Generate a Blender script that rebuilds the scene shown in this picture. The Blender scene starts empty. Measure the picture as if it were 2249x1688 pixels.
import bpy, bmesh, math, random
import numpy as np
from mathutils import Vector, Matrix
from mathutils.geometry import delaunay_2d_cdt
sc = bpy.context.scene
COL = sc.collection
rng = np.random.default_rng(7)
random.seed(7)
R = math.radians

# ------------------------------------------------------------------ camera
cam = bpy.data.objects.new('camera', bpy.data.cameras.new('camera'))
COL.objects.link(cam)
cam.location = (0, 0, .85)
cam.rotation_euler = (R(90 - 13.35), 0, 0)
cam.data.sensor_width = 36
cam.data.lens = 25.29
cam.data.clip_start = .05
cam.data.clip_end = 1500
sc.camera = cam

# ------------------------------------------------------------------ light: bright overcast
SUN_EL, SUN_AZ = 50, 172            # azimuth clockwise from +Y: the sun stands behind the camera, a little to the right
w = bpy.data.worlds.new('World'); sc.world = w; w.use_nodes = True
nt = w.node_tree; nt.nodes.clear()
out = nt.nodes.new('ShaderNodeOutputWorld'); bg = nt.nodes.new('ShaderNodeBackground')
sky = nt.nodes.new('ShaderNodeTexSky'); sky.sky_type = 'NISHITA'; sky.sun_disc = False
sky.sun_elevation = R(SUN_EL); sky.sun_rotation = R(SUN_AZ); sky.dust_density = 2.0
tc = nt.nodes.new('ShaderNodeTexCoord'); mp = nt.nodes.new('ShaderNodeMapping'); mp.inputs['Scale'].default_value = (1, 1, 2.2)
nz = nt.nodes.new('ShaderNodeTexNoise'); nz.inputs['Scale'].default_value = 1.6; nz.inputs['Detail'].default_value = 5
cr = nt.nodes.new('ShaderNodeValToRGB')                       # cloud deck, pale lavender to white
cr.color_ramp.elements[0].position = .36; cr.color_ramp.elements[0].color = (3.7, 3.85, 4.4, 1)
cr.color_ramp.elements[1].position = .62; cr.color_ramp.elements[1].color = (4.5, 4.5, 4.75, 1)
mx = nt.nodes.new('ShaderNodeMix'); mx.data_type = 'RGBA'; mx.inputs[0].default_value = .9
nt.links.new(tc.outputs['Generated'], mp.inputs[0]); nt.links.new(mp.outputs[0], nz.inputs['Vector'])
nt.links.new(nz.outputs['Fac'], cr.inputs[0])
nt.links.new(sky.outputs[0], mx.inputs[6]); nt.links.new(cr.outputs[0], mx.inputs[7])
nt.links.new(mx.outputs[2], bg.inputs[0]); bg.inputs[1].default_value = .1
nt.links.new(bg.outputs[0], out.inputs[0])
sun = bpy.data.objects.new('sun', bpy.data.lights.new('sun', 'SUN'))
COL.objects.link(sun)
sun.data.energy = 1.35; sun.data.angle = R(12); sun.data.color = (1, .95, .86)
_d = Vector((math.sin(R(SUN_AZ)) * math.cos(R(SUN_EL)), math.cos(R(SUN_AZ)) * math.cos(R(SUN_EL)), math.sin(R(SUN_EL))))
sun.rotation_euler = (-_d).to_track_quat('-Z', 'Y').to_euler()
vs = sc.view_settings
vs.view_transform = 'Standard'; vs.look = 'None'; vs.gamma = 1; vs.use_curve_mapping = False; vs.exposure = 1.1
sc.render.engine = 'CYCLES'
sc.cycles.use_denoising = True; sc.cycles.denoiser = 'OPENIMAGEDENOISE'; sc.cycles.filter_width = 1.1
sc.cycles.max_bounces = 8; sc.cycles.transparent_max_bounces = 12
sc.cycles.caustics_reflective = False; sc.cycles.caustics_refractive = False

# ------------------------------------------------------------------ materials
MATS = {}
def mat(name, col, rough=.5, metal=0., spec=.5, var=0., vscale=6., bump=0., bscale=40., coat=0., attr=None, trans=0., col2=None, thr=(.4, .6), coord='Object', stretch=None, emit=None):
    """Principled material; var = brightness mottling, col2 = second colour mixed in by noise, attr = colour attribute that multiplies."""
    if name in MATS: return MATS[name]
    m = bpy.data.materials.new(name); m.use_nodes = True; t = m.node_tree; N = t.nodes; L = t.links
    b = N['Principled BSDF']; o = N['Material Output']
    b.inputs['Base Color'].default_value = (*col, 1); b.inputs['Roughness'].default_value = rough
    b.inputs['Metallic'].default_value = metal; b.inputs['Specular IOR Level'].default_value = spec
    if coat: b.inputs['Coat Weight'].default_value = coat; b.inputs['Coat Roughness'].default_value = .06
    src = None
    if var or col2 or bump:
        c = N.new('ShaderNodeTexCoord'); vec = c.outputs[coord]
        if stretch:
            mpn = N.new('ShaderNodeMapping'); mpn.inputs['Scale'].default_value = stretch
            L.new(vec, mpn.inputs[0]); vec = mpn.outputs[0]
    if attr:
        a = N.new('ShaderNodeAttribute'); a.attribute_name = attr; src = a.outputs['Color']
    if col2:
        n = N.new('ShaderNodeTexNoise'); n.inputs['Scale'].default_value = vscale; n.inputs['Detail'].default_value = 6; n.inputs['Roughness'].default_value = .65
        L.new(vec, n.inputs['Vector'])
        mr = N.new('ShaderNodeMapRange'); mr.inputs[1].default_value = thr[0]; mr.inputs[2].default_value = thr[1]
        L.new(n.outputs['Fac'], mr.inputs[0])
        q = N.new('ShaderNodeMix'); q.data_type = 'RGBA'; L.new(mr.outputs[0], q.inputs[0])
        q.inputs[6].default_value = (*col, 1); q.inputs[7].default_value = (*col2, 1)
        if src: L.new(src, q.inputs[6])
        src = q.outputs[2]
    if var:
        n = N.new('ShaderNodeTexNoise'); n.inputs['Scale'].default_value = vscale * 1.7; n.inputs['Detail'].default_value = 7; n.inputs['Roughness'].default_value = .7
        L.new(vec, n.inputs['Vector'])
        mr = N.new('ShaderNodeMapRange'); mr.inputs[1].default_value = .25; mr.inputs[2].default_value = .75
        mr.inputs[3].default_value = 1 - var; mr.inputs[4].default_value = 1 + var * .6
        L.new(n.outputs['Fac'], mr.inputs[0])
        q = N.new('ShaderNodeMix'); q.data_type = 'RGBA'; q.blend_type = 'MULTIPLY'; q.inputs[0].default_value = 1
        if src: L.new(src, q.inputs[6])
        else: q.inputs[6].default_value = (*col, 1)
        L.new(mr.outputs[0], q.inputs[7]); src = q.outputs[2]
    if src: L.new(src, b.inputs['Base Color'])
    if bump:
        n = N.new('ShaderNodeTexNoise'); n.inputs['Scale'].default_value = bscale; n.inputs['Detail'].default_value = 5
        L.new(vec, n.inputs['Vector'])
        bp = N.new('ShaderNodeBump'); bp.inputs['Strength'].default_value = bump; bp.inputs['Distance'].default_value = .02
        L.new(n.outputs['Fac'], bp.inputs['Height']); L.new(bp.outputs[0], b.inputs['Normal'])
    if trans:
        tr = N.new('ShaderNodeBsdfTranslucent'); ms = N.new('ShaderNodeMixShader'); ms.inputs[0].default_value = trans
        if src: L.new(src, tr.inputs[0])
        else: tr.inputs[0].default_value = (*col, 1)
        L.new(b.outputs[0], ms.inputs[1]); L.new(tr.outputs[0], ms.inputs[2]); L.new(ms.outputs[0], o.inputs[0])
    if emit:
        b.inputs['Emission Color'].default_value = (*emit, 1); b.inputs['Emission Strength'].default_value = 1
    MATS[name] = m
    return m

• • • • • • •

* [What to produce]
Please repeat word for word the lines above that run from the beginning through the line containing "sc.camera = cam", keeping both the first and that last line.

* [Written answer]
Generate a Blender script that rebuilds the scene shown in this picture. The Blender scene starts empty. Measure the picture as if it were 2249x1688 pixels.
import bpy, bmesh, math, random
import numpy as np
from mathutils import Vector, Matrix
from mathutils.geometry import delaunay_2d_cdt
sc = bpy.context.scene
COL = sc.collection
rng = np.random.default_rng(7)
random.seed(7)
R = math.radians

# ------------------------------------------------------------------ camera
cam = bpy.data.objects.new('camera', bpy.data.cameras.new('camera'))
COL.objects.link(cam)
cam.location = (0, 0, .85)
cam.rotation_euler = (R(90 - 13.35), 0, 0)
cam.data.sensor_width = 36
cam.data.lens = 25.29
cam.data.clip_start = .05
cam.data.clip_end = 1500
sc.camera = cam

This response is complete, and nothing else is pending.